• **Exercise objective**
Pictures are not part of the copy; repeat everything else in the records exactly.

----------

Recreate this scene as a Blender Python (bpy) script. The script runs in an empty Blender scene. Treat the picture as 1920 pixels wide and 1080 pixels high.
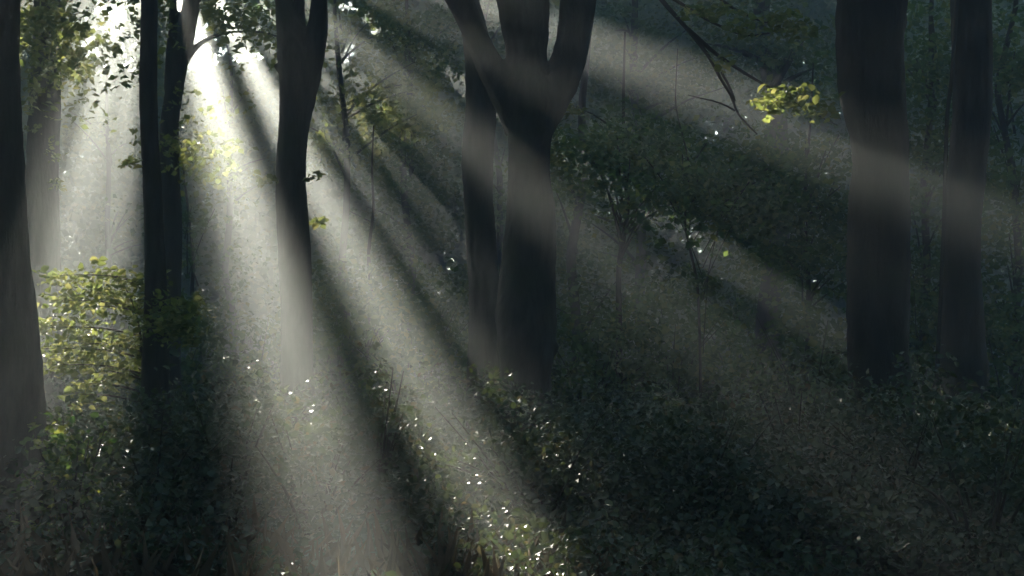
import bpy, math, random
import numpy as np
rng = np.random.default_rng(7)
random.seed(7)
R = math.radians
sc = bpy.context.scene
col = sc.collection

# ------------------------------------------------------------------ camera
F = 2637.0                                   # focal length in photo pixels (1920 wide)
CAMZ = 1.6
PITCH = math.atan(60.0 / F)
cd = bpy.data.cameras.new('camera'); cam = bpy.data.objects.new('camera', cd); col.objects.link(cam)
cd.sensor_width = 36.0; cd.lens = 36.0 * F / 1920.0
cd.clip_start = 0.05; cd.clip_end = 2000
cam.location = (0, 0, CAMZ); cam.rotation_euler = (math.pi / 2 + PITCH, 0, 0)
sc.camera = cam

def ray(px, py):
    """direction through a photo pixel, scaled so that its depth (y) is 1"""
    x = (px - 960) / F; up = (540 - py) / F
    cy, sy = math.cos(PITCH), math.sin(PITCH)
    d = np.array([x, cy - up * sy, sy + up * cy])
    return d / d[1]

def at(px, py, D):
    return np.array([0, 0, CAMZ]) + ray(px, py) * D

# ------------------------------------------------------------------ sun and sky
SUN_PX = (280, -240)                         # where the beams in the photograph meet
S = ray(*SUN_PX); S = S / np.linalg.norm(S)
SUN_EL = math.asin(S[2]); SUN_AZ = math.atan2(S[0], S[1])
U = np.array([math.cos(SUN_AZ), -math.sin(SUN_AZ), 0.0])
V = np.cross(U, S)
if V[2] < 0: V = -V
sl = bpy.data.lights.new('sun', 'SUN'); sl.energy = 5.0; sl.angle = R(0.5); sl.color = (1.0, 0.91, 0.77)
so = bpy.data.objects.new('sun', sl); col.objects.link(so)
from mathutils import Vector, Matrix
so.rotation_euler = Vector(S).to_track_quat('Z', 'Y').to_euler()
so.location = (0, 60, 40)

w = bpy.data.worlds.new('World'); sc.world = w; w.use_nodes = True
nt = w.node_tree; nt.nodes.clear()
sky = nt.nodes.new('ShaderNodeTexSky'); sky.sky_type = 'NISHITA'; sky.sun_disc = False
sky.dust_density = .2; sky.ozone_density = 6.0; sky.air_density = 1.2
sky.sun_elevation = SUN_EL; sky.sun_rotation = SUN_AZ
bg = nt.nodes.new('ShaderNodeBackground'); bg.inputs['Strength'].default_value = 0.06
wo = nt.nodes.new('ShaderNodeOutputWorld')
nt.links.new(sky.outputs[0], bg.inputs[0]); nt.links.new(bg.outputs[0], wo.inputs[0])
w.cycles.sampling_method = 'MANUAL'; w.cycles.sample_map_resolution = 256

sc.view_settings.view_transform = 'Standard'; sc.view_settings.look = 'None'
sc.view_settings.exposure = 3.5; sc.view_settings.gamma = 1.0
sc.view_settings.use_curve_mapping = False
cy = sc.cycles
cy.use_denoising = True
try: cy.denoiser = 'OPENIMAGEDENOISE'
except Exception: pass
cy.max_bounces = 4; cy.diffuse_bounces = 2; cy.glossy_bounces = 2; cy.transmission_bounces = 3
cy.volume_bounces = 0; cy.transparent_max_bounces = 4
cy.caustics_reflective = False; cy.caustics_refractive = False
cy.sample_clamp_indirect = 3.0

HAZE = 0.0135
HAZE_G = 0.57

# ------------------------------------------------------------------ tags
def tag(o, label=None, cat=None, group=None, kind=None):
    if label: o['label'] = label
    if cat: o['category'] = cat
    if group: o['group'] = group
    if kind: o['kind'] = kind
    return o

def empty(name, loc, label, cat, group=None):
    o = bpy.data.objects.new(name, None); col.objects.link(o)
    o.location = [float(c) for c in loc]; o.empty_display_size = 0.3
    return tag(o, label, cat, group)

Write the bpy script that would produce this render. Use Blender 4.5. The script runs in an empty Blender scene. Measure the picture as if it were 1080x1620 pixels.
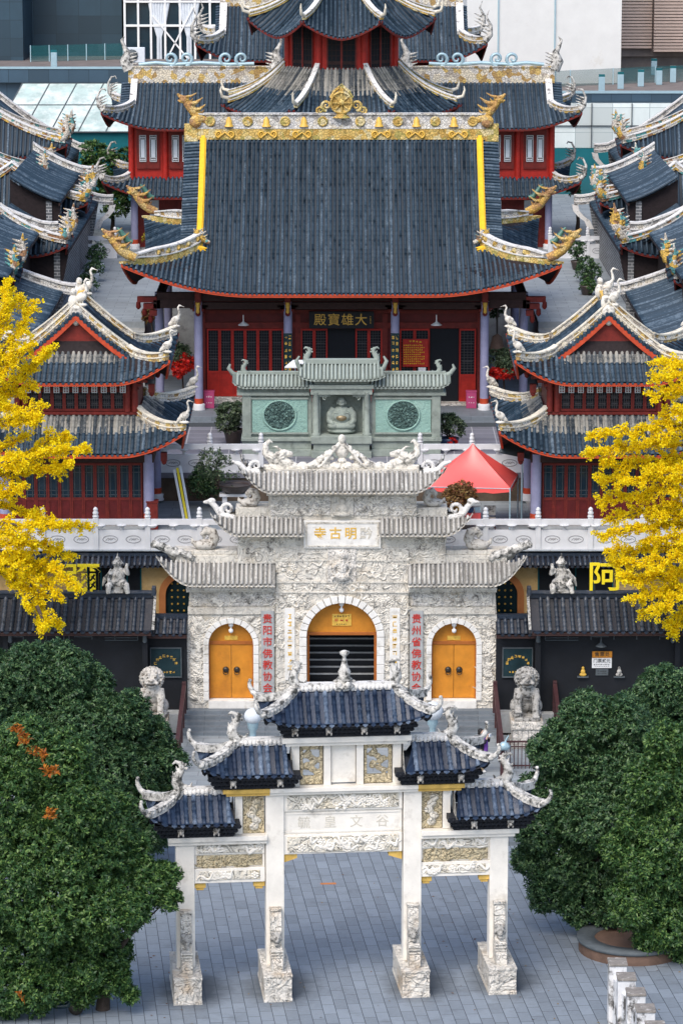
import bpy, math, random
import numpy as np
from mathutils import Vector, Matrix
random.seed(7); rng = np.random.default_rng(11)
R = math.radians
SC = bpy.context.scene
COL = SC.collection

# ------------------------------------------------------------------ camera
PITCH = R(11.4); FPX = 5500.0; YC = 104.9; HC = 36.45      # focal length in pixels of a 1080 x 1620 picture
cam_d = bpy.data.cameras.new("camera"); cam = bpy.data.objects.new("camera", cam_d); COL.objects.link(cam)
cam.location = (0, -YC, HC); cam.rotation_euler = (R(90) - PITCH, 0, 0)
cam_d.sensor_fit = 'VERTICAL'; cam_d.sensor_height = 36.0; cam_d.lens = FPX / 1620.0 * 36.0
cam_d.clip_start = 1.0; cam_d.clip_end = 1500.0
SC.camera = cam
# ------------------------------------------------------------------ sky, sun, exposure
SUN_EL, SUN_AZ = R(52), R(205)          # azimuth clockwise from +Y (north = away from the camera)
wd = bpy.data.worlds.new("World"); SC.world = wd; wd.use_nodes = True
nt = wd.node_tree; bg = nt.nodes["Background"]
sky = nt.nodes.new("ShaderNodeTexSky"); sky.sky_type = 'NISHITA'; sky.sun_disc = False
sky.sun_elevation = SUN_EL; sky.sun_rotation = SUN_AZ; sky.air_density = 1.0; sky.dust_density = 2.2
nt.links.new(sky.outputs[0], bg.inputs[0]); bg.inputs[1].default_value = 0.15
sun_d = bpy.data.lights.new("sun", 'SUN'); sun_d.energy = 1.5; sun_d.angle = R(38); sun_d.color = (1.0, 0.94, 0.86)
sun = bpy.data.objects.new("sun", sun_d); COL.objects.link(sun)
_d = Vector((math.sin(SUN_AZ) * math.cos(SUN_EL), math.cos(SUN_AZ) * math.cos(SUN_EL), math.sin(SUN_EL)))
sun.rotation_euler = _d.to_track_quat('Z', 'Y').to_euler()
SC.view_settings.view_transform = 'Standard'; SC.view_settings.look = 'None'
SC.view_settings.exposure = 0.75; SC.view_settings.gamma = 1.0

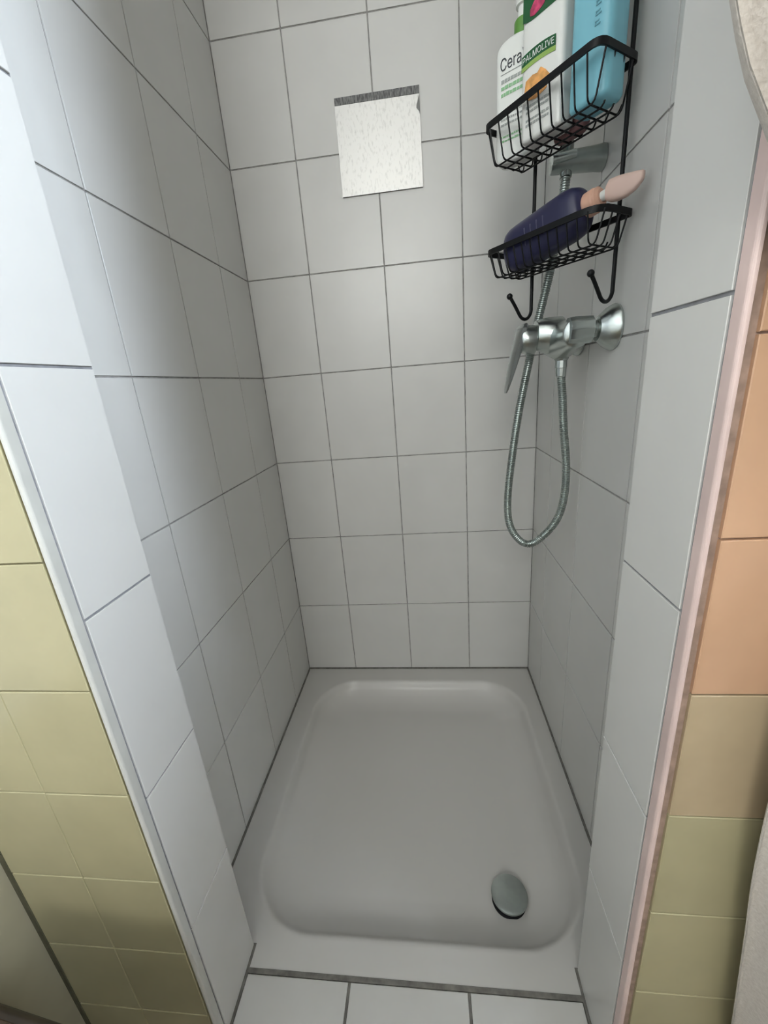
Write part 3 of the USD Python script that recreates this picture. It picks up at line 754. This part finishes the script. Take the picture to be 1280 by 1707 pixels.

----------

• **Response**
Recreate this scene as a Blender Python (bpy) script. The script runs in an empty Blender scene. Treat the picture as 1920 pixels wide and 1080 pixels high.
import bpy, math, random
import numpy as np
rng = np.random.default_rng(7)
random.seed(7)
R = math.radians
sc = bpy.context.scene
col = sc.collection

# ------------------------------------------------------------------ camera
F = 2637.0                                   # focal length in photo pixels (1920 wide)
CAMZ = 1.6
PITCH = math.atan(60.0 / F)
cd = bpy.data.cameras.new('camera'); cam = bpy.data.objects.new('camera', cd); col.objects.link(cam)
cd.sensor_width = 36.0; cd.lens = 36.0 * F / 1920.0
cd.clip_start = 0.05; cd.clip_end = 2000
cam.location = (0, 0, CAMZ); cam.rotation_euler = (math.pi / 2 + PITCH, 0, 0)
sc.camera = cam

def ray(px, py):
    """direction through a photo pixel, scaled so that its depth (y) is 1"""
    x = (px - 960) / F; up = (540 - py) / F
    cy, sy = math.cos(PITCH), math.sin(PITCH)
    d = np.array([x, cy - up * sy, sy + up * cy])
    return d / d[1]

def at(px, py, D):
    return np.array([0, 0, CAMZ]) + ray(px, py) * D

# ------------------------------------------------------------------ sun and sky
SUN_PX = (280, -240)                         # where the beams in the photograph meet
S = ray(*SUN_PX); S = S / np.linalg.norm(S)
SUN_EL = math.asin(S[2]); SUN_AZ = math.atan2(S[0], S[1])
U = np.array([math.cos(SUN_AZ), -math.sin(SUN_AZ), 0.0])
V = np.cross(U, S)
if V[2] < 0: V = -V
sl = bpy.data.lights.new('sun', 'SUN'); sl.energy = 5.0; sl.angle = R(0.5); sl.color = (1.0, 0.91, 0.77)
so = bpy.data.objects.new('sun', sl); col.objects.link(so)
from mathutils import Vector, Matrix
so.rotation_euler = Vector(S).to_track_quat('Z', 'Y').to_euler()
so.location = (0, 60, 40)

w = bpy.data.worlds.new('World'); sc.world = w; w.use_nodes = True
nt = w.node_tree; nt.nodes.clear()
sky = nt.nodes.new('ShaderNodeTexSky'); sky.sky_type = 'NISHITA'; sky.sun_disc = False
sky.dust_density = .2; sky.ozone_density = 6.0; sky.air_density = 1.2
sky.sun_elevation = SUN_EL; sky.sun_rotation = SUN_AZ
bg = nt.nodes.new('ShaderNodeBackground'); bg.inputs['Strength'].default_value = 0.06
wo = nt.nodes.new('ShaderNodeOutputWorld')
nt.links.new(sky.outputs[0], bg.inputs[0]); nt.links.new(bg.outputs[0], wo.inputs[0])
w.cycles.sampling_method = 'MANUAL'; w.cycles.sample_map_resolution = 256

sc.view_settings.view_transform = 'Standard'; sc.view_settings.look = 'None'
sc.view_settings.exposure = 3.5; sc.view_settings.gamma = 1.0
sc.view_settings.use_curve_mapping = False
cy = sc.cycles
cy.use_denoising = True
try: cy.denoiser = 'OPENIMAGEDENOISE'
except Exception: pass
cy.max_bounces = 4; cy.diffuse_bounces = 2; cy.glossy_bounces = 2; cy.transmission_bounces = 3
cy.volume_bounces = 0; cy.transparent_max_bounces = 4
cy.caustics_reflective = False; cy.caustics_refractive = False
cy.sample_clamp_indirect = 3.0

HAZE = 0.0135
HAZE_G = 0.57

# ------------------------------------------------------------------ tags
def tag(o, label=None, cat=None, group=None, kind=None):
    if label: o['label'] = label
    if cat: o['category'] = cat
    if group: o['group'] = group
    if kind: o['kind'] = kind
    return o

def empty(name, loc, label, cat, group=None):
    o = bpy.data.objects.new(name, None); col.objects.link(o)
    o.location = [float(c) for c in loc]; o.empty_display_size = 0.3
    return tag(o, label, cat, group)

Write the bpy script that would produce this render. Use Blender 4.5. The script runs in an empty Blender scene. Measure the picture as if it were 1080x1620 pixels.
import bpy, math, random
import numpy as np
from mathutils import Vector, Matrix
random.seed(7); rng = np.random.default_rng(11)
R = math.radians
SC = bpy.context.scene
COL = SC.collection

# ------------------------------------------------------------------ camera
PITCH = R(11.4); FPX = 5500.0; YC = 104.9; HC = 36.45      # focal length in pixels of a 1080 x 1620 picture
cam_d = bpy.data.cameras.new("camera"); cam = bpy.data.objects.new("camera", cam_d); COL.objects.link(cam)
cam.location = (0, -YC, HC); cam.rotation_euler = (R(90) - PITCH, 0, 0)
cam_d.sensor_fit = 'VERTICAL'; cam_d.sensor_height = 36.0; cam_d.lens = FPX / 1620.0 * 36.0
cam_d.clip_start = 1.0; cam_d.clip_end = 1500.0
SC.camera = cam
# ------------------------------------------------------------------ sky, sun, exposure
SUN_EL, SUN_AZ = R(52), R(205)          # azimuth clockwise from +Y (north = away from the camera)
wd = bpy.data.worlds.new("World"); SC.world = wd; wd.use_nodes = True
nt = wd.node_tree; bg = nt.nodes["Background"]
sky = nt.nodes.new("ShaderNodeTexSky"); sky.sky_type = 'NISHITA'; sky.sun_disc = False
sky.sun_elevation = SUN_EL; sky.sun_rotation = SUN_AZ; sky.air_density = 1.0; sky.dust_density = 2.2
nt.links.new(sky.outputs[0], bg.inputs[0]); bg.inputs[1].default_value = 0.15
sun_d = bpy.data.lights.new("sun", 'SUN'); sun_d.energy = 1.5; sun_d.angle = R(38); sun_d.color = (1.0, 0.94, 0.86)
sun = bpy.data.objects.new("sun", sun_d); COL.objects.link(sun)
_d = Vector((math.sin(SUN_AZ) * math.cos(SUN_EL), math.cos(SUN_AZ) * math.cos(SUN_EL), math.sin(SUN_EL)))
sun.rotation_euler = _d.to_track_quat('Z', 'Y').to_euler()
SC.view_settings.view_transform = 'Standard'; SC.view_settings.look = 'None'
SC.view_settings.exposure = 0.75; SC.view_settings.gamma = 1.0

Write part 3 of the USD Python script that recreates this picture. It picks up at line 754. This part finishes the script. Take the picture to be 1280 by 1707 pixels.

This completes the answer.